The best solution I found is to create a new File Location Variable e.g. "DB_FILES" (which is allowed through the UI), set it to a location on another drive, update all the references from "ORACLE_BASE" to "DB_FILES" in the "Database Storage" configuration screen, then save the configuration as a new Database Template for future use.

Enterprise Manager

A typical Windows process tree for Enterprise Manager (EM) looks like this:
  • nmesrvc.exe
    • cmd.exe
      • perl.exe
        • cmd.exe
          • java.exe
        • emagent.exe
        • cmd.exe
          • emdctl.exe

Even on an idle server without any user connections, the "cmd.exe / emdctl.exe" sub-tree is constantly re-spawned - running for only a few seconds, and then gone for another few seconds until the processes are restarted by perl. emagent.exe also regularly starts its own child processes, including another perl.exe - as well as others.

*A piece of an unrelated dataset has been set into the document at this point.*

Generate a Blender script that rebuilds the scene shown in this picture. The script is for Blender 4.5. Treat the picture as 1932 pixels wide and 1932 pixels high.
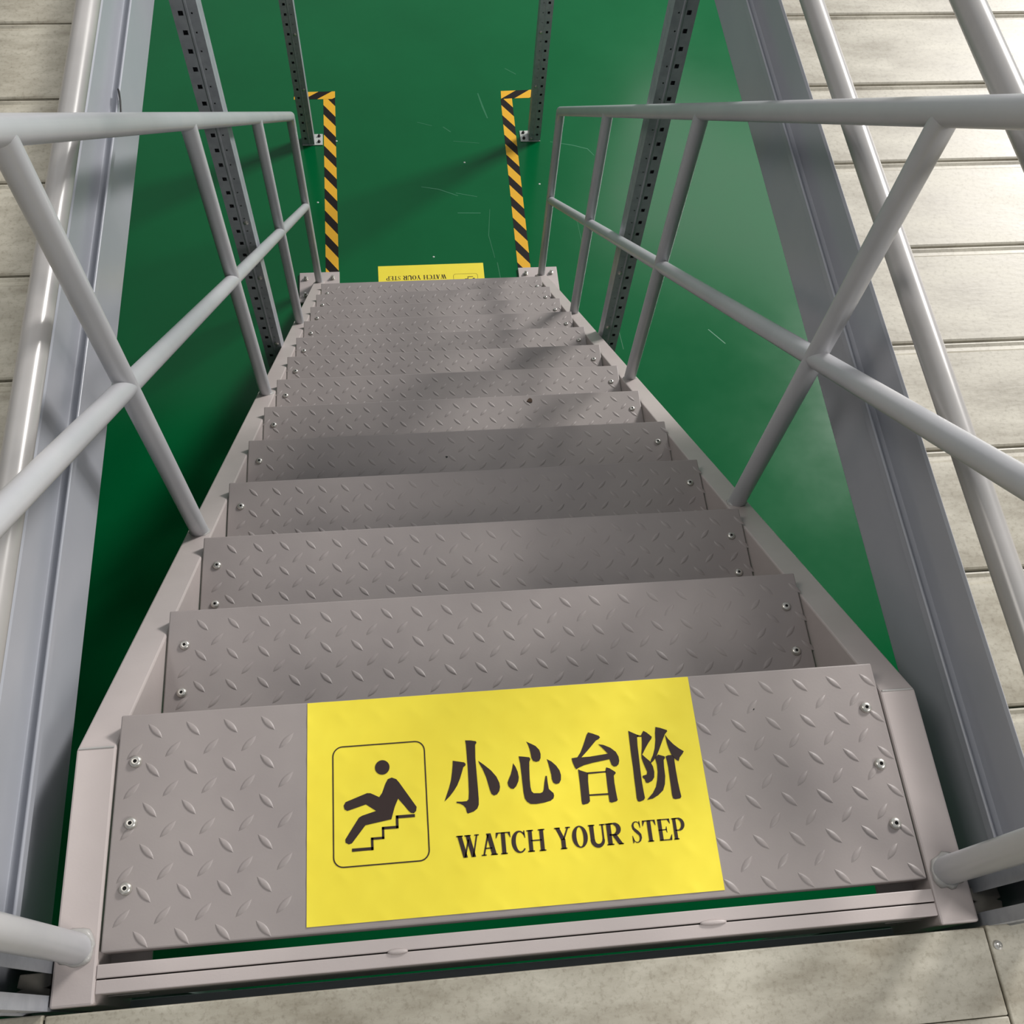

This looks like another great opportunity for Oracle development to make some improvements. Even just removing the extra cmd.exe instances and having perl call out to java.exe and emdctl.exe would be a significant improvement. Or does cmd.exe bring some extra value to the process that I'm not seeing, and that perl.exe can't offer?

For now, this looks like a lot of extra bloat to leave running, especially for a developer machine where EM will rarely be used after initial configuration. I recommend changing the "OracleDBConsole<SID>" Windows service to have a "Startup type" of "Manual" instead of "Automatic" - and to only have it running when necessary.